Mal que les pese a algunos, la ciudad sigue siendo, en nuestro mundo al menos, un organismo social dinámico, emprendedor, progresista —en el sentido más noble de la palabra—. Si somos lo que somos, esto es, ciudadanos de un Estado de derecho, es gracias, sin duda, a la ciudad. No a la ciudad como espacio físico, sino como espacio mental, como compendio de lo que el hombre, a lo largo de los siglos y con grandes trabajos, ha sido capaz de producir en el orden de la libertad, la igualdad y la justicia. Por supuesto, ello no significa que fuera de la ciudad reine la barbarie. En modo alguno. Pero no nos engañemos: lo que de civilizado tiene el llamado mundo rural, no lo debemos a Rousseau y a sus constructos utópicos; lo debemos a la propia ciudad. A las ideas que en ella han germinado. Incluso a las malas, aunque sólo sea por los anticuerpos que generan.

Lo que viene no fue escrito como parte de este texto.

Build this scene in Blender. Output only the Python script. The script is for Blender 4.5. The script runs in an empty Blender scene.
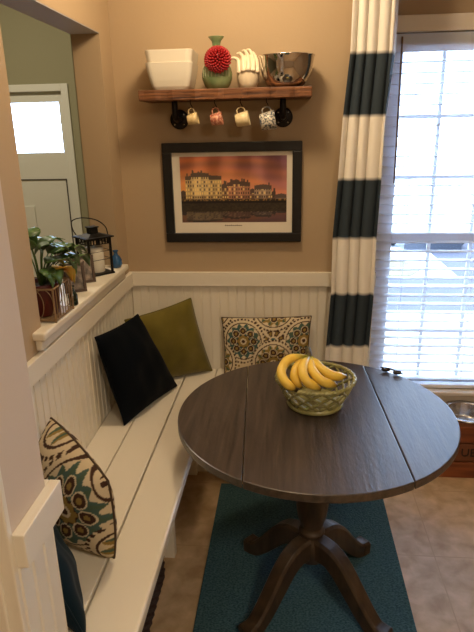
import bpy, bmesh, math, random
from mathutils import Vector, Matrix
random.seed(7)
PI = math.pi
sc = bpy.context.scene
COL = sc.collection

# ------------------------------------------------------------------ helpers
def lin(c):
    r = []
    for v in c[:3]:
        v = v / 255.0
        r.append(v / 12.92 if v <= 0.04045 else ((v + 0.055) / 1.055) ** 2.4)
    return tuple(r) + (1.0,)

def mat(name, col, rough=0.6, metal=0.0, col2=None, scale=(8, 8, 8), detail=4, bump=0.0, bscale=None, spec=0.5,
        sheen=0.0, coat=0.0, ramp=(0.35, 0.65), distort=0.0):
    m = bpy.data.materials.new(name)
    m.use_nodes = True
    nt = m.node_tree
    b = nt.nodes['Principled BSDF']
    b.inputs['Roughness'].default_value = rough
    b.inputs['Metallic'].default_value = metal
    b.inputs['Specular IOR Level'].default_value = spec
    b.inputs['Sheen Weight'].default_value = sheen
    b.inputs['Coat Weight'].default_value = coat
    b.inputs['Base Color'].default_value = lin(col)
    if col2 is not None or bump:
        tc = nt.nodes.new('ShaderNodeTexCoord')
        mp = nt.nodes.new('ShaderNodeMapping')
        nt.links.new(tc.outputs['Object'], mp.inputs['Vector'])
        mp.inputs['Scale'].default_value = scale
        nz = nt.nodes.new('ShaderNodeTexNoise')
        nz.inputs['Scale'].default_value = 1.0
        nz.inputs['Detail'].default_value = detail
        nz.inputs['Distortion'].default_value = distort
        nt.links.new(mp.outputs['Vector'], nz.inputs['Vector'])
        if col2 is not None:
            cr = nt.nodes.new('ShaderNodeValToRGB')
            cr.color_ramp.elements[0].position = ramp[0]
            cr.color_ramp.elements[1].position = ramp[1]
            cr.color_ramp.elements[0].color = lin(col)
            cr.color_ramp.elements[1].color = lin(col2)
            nt.links.new(nz.outputs['Fac'], cr.inputs['Fac'])
            nt.links.new(cr.outputs['Color'], b.inputs['Base Color'])
        if bump:
            nb = nz
            if bscale:
                mp2 = nt.nodes.new('ShaderNodeMapping')
                nt.links.new(tc.outputs['Object'], mp2.inputs['Vector'])
                mp2.inputs['Scale'].default_value = bscale
                nb = nt.nodes.new('ShaderNodeTexNoise')
                nb.inputs['Scale'].default_value = 1.0
                nt.links.new(mp2.outputs['Vector'], nb.inputs['Vector'])
            bp = nt.nodes.new('ShaderNodeBump')
            bp.inputs['Strength'].default_value = bump
            bp.inputs['Distance'].default_value = 0.01
            nt.links.new(nb.outputs['Fac'], bp.inputs['Height'])
            nt.links.new(bp.outputs['Normal'], b.inputs['Normal'])
    return m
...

Esa contraposición entre campo y ciudad se refleja, claro, en el terreno de la política. Las opciones más conservadoras, las menos partidarias del cambio, suelen encontrar su nicho en el campo. Las más renovadoras, las más partidarias de romper con lo heredado, suelen concentrarse en la ciudad. Ciutadans y UPyD nacen en la ciudad. Y ese es también el territorio de Podemos. PP y PSOE, por el contrario, resisten sobre todo en el campo. Lo mismo que el nacionalismo. En el socialismo balear, por ejemplo, se da un caso curioso. El PSIB, franquicia del PSOE por esas latitudes, está partido en Mallorca en dos mitades. Por un lado, la denominada Part Forana —o sea, todo lo que no es Palma—; por otro, la capital, cuya aglomeración equivale a más de la mitad de la población de la isla. El sector llamémosle rural —al que pertenece la actual secretaria general— es profundamente nacionalista; tanto, que apenas se distingue, en sus planteamientos, de la izquierda pancatalanista. En Palma, en cambio, el PSIB presenta una cara mucho más social y progresista, hasta el punto de significarse por su oposición al aparato y, en consecuencia, al perfil más nacionalista del otro sector. De lo que se sigue, sobra precisarlo, una bipolaridad nada fácil de congeniar.

El caso de Cataluña resulta todavía más elocuente. El país se fue construyendo, desde la muerte del dictador, sobre la base de una oposición entre campo y ciudad. El nacionalismo reinaba en el campo, los partidos progresistas en la ciudad. Esa dicotomía alcanzó su máxima expresión en Barcelona, en la mismísima plaza San Jaime. A un lado, la reacción, con Pujol al frente; al otro, el progreso, con Maragall. Lo antiguo y lo moderno. Los Juegos Olímpicos constituyeron sin duda el punto culminante en el enfrentamiento entre rive droite y rive gauche, o, por decirlo a la catalana, entre cantó muntanya y cantó mar. Y ganó, no hace falta añadirlo, el Ayuntamiento de la capital y cuanto simbolizaba entonces. Luego, en 1995, cuando Maragall acabó con las últimas esperanzas políticas de Miquel Roca y, meses más tarde, Aleix Vidal Quadras dejó a Jordi Pujol sin mayoría absoluta en el Parlamento regional, Barcelona tuvo su gran oportunidad. La de urbanizar el campo. Pero enseguida se vio que Maragall no estaba por la labor. Le pareció mucho más práctico convertirse en granjero —o en segador, que para el caso es lo mismo— que apostar por la secularización del país.

El último estadio de esa decadencia de la ciudad fueron las municipales de 2011 y la consiguiente pérdida de la alcaldía por el socialismo catalán. La involución se había consumado. Ya toda Cataluña, con la capital incluida, estaba en manos de la reacción. Lo que hemos vivido desde entonces, con los ominosos fastos del tricentenario en primerísimo plano, no es sino la consecuencia de esta derrota. Nos queda algún consuelo. Por ejemplo, la más que discreta participación registrada el 9-N en la primera corona metropolitana —no en Barcelona, ciertamente, donde el voto rozó la media catalana—. Ya ven, poca cosa. Pero a algo hay que aferrarse, ¿no?